2025 Property Law Reforms in Queensland: What Sellers and Buyers Need to Know
From 1 August 2025, the Property Law Act 2023 (Qld) will officially replace the decades-old 1974 Act, bringing major reform to how property transactions are managed in Queensland. The headline change is the introduction of a mandatory seller disclosure regime, meaning sellers will now carry clear legal obligations to disclose prescribed information to buyers before a contract is signed.
If you’re buying, selling, or advising on property in Queensland, these changes matter.
What Is the New Seller Disclosure Regime?
Under Section 99 of the Property Law Act 2023, a seller must provide a Seller Disclosure Statement (Form 2) and Prescribed Certificates before the buyer signs the contract.
This includes details such as:
Title searches
Plan of survey
Notices from local councils or state authorities (e.g. resumption, tree orders, contamination)
Zoning, unregistered encumbrances, pool safety
If applicable: body corporate records, community management statements, and rates or tenancy details
Sellers cannot contract out of this obligation unless an exception applies.
What Is Form 2?
Form 2 is the official Seller Disclosure Statement, which includes 16 categories of required information and statutory warnings. These cover:
Property address and title details
Whether the property is in a body corporate or BUGTA scheme
Environmental issues (e.g. contamination, heritage listing)
Unregistered encumbrances (e.g. oral agreements, infrastructure rights)
Local council and state authority notices
Rent increase dates if recently tenanted
It must be accurate at the time it is provided and signed by the seller or their authorised agent.
What Are Prescribed Certificates?
Prescribed certificates are separate documents required under the Property Law Regulation 2024 and include:
Title search
Survey plan
Notices under building, planning, environmental or heritage laws
Pool compliance or safety certificates
Body corporate certificates and CMS (if applicable)

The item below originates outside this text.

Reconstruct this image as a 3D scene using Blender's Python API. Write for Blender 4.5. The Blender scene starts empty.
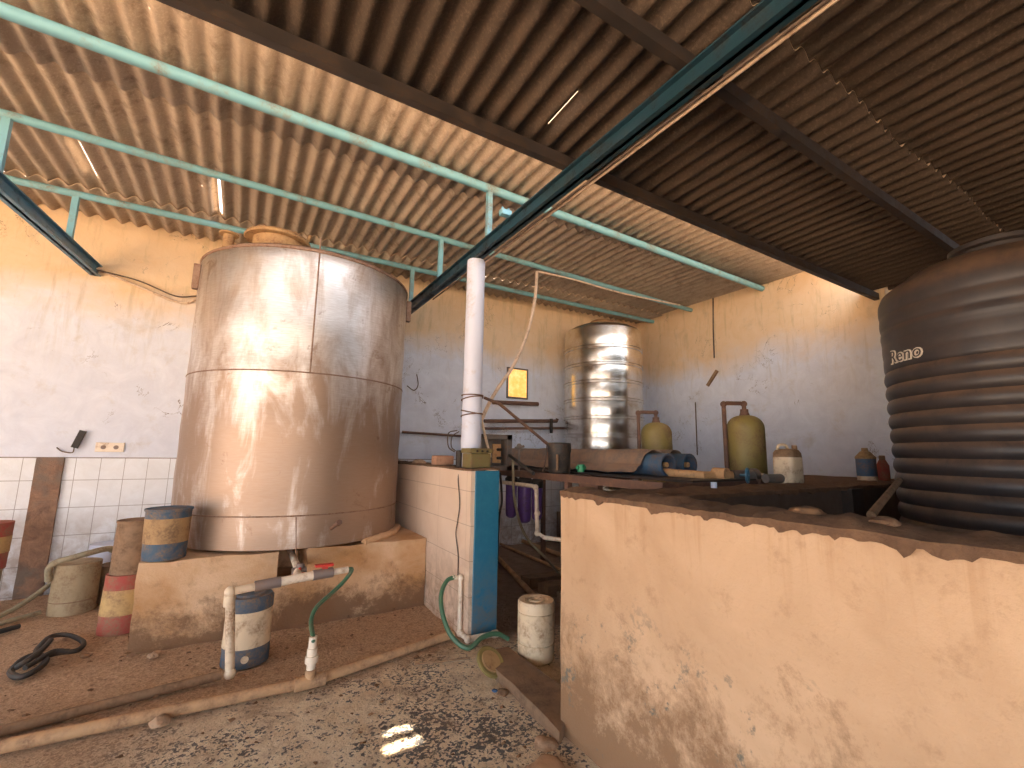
import bpy, bmesh, math, random
from math import sin, cos, pi, radians
from mathutils import Vector, Matrix, noise

sc = bpy.context.scene
COL = sc.collection
random.seed(7)

# ------------------------------------------------------------------ camera, light, exposure
cd = bpy.data.cameras.new('camera'); cam = bpy.data.objects.new('camera', cd); COL.objects.link(cam)
cd.sensor_width = 36; cd.lens = 15.7436; cd.clip_start = .02
CR = [[0.855615, -0.090337, -0.509668], [-0.517384, -0.120035, -0.847293], [0.015364, 0.988651, -0.149443]]
M4 = Matrix(CR).to_4x4(); M4.translation = Vector((0, 0, 1.5)); cam.matrix_world = M4
sc.camera = cam
sc.view_settings.view_transform = 'Standard'; sc.view_settings.look = 'None'
sc.view_settings.gamma = 1; sc.view_settings.use_curve_mapping = False
sc.view_settings.exposure = 1.0
sc.cycles.max_bounces = 10; sc.cycles.diffuse_bounces = 8; sc.cycles.glossy_bounces = 5
sc.cycles.sample_clamp_indirect = 6.0

w = bpy.data.worlds.new('sky'); sc.world = w; w.use_nodes = True
bg = w.node_tree.nodes['Background']
bg.inputs[0].default_value = (.86, .92, 1.0, 1); bg.inputs[1].default_value = 2.75
SUN_D = Vector((.55, .2, -1)).normalized()
sl = bpy.data.lights.new('sun', 'SUN'); sl.energy = 27; sl.angle = radians(.6); sl.color = (1, .82, .62)
so = bpy.data.objects.new('sun', sl); COL.objects.link(so); so.location = (-4, -2, 9)
so.rotation_euler = SUN_D.to_track_quat('-Z', 'Y').to_euler()

# ------------------------------------------------------------------ materials
class NT:
    def __init__(s, name):
        m = bpy.data.materials.new(name); m.use_nodes = True; s.m = m; s.t = m.node_tree; s.n = s.t.nodes
        s.b = s.n['Principled BSDF']; s.tc = s.n.new('ShaderNodeTexCoord')
    def l(s, a, b): s.t.links.new(a, b)
    def pos(s, scale=(1, 1, 1), src='Object'):
        mp = s.n.new('ShaderNodeMapping'); mp.inputs['Scale'].default_value = scale
        s.l(s.tc.outputs[src], mp.inputs[0]); return mp.outputs[0]
    def geo(s): return s.n.new('ShaderNodeNewGeometry').outputs['Position']
    def scaled(s, vec, scale):
        mp = s.n.new('ShaderNodeMapping'); mp.inputs['Scale'].default_value = scale
        s.l(vec, mp.inputs[0]); return mp.outputs[0]
    def noise(s, vec, scale, detail=4, rough=.6, dist=0):
        n = s.n.new('ShaderNodeTexNoise'); n.inputs['Scale'].default_value = scale
        n.inputs['Detail'].default_value = detail; n.inputs['Roughness'].default_value = rough
        n.inputs['Distortion'].default_value = dist
        s.l(vec, n.inputs['Vector']); return n.outputs['Fac']
    def ramp(s, fac, a, b, lo=0., hi=1.):
        r = s.n.new('ShaderNodeMapRange'); r.inputs['From Min'].default_value = a; r.inputs['From Max'].default_value = b
        r.inputs['To Min'].default_value = lo; r.inputs['To Max'].default_value = hi
        s.l(fac, r.inputs['Value']); return r.outputs[0]
    def math(s, op, a, b=None):
        n = s.n.new('ShaderNodeMath'); n.operation = op
        for i, v in enumerate((a, b)):
            if v is None: continue
            if isinstance(v, (int, float)): n.inputs[i].default_value = v
            else: s.l(v, n.inputs[i])
        return n.outputs[0]
    def mix(s, fac, a, b):
        n = s.n.new('ShaderNodeMix'); n.data_type = 'RGBA'
        for i, v in ((0, fac), (6, a), (7, b)):
            if isinstance(v, (int, float)): n.inputs[i].default_value = v
            elif isinstance(v, tuple): n.inputs[i].default_value = (*v, 1)
            else: s.l(v, n.inputs[i])
        return n.outputs[2]
    def sep(s, vec):
        n = s.n.new('ShaderNodeSeparateXYZ'); s.l(vec, n.inputs[0]); return n.outputs
    def base(s, c):
        if isinstance(c, tuple): s.b.inputs['Base Color'].default_value = (*c, 1)
        else: s.l(c, s.b.inputs['Base Color'])
    def bump(s, h, strength=.3, dist=.01):
        n = s.n.new('ShaderNodeBump'); n.inputs['Strength'].default_value = strength; n.inputs['Distance'].default_value = dist
        s.l(h, n.inputs['Height']); s.l(n.outputs[0], s.b.inputs['Normal'])
    def set(s, rough=None, metal=None, **k):
        if rough is not None:
            if isinstance(rough, (int, float)): s.b.inputs['Roughness'].default_value = rough
            else: s.l(rough, s.b.inputs['Roughness'])
        if metal is not None:
            if isinstance(metal, (int, float)): s.b.inputs['Metallic'].default_value = metal
            else: s.l(metal, s.b.inputs['Metallic'])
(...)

If any are not provided before the contract is signed, the buyer has a right to terminate, even if the omission is not material.
How Must Disclosure Be Delivered?
Disclosure can be given:
In person
By post
By email (if the buyer consents)
By document containing a working link to the disclosure materials
Sellers are advised to retain evidence of delivery, as they bear the onus of proving disclosure was properly given under Section 101.
What If the Seller Fails to Disclose?
Under Section 104, a buyer can terminate the contract at any time before settlement if:
Disclosure documents were not given at all (no materiality test); or
The documents were inaccurate or incomplete and relate to a material matter the buyer didn’t know about.
The seller must then refund all payments, including the deposit, within 14 days.
Key Practical Tips for Sellers and Agents
Do not delay searches. Some certificates (e.g. body corporate) may take several days to issue.
Ensure consistency between the disclosure documents and the contract of sale.
Agents cannot give legal advice. They must rely on seller instructions and refer legal questions back to the lawyer.
If in doubt—disclose. Silence may be more legally risky than oversharing.